Uno in particolare, Domenico Scozzafava, era un antennista di sua conoscenza sia per la sua attività professionale, ma anche perché in passato si era mostrato utile come “grande elettore”. Scozzafava era un “cavallo di Troia”, scrivono oggi i giudici del tribunale presieduto da Giuseppe Valea. Una sorta di Giano bifronte, insomma. Da un lato favoriva l’ingresso della famiglia Grande Aracri nel business farmaceutico, dall’altro usava il suo rapporto professionale e politico con Tallini per avere qualche entratura in più nelle istituzioni che agevolassero la sua società con permessi e passaggi burocratici.
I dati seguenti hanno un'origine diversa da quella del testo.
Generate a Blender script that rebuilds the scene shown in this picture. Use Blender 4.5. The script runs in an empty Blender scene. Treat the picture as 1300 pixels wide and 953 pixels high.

Certo, magari se ne vantava un po’ nei suoi rapporti con gli “altri”, ma teneva la bocca ben cucita sulle sue relazioni inconfessabili quando varcava la soglia dell’assessorato.
Non esiste nessun indizio, proprio nessuno, del contrario. Eppure, nella conferenza stampa del novembre dell’anno scorso il procuratore Gratteri era parso molto sicuro: «Grazie all’operato dell’onorevole Tallini – aveva detto – è stato possibile per l’associazione ottenere queste facilitazioni…In cambio ci sono i voti: per questo motivo gli contestiamo il concorso esterno e lo scambio elettorale politico-mafioso». E aveva chiesto per lui il carcere. Allo squillo di tromba aveva subito risposto il Fatto quotidiano, che ne aveva anche fatto un uso politico. Con grande spolvero di titoloni aveva chiesto “Dialogare con questi?” E poi: “Altro che inciucio. Mentre metà del Pd vuole B. come alleato, Gratteri scopre i voti di scambio del ras forzista con la cosca nel business sanità”.
Tutto azzerato. Il tribunale del riesame contesta l’ipotesi dell’accusa e l’ordinanza del gip punto per punto. Nessun contatto Tra Tallini e i mafiosi. Nessuna intercettazione. Quanto ai voti, l’antennista “cavallo di Troia” è stato così utile che i numeri portati a casa in quella tornata in cui il candidato avrebbe avuto l’aiuto della cosca locale erano scesi da 11000 a 750.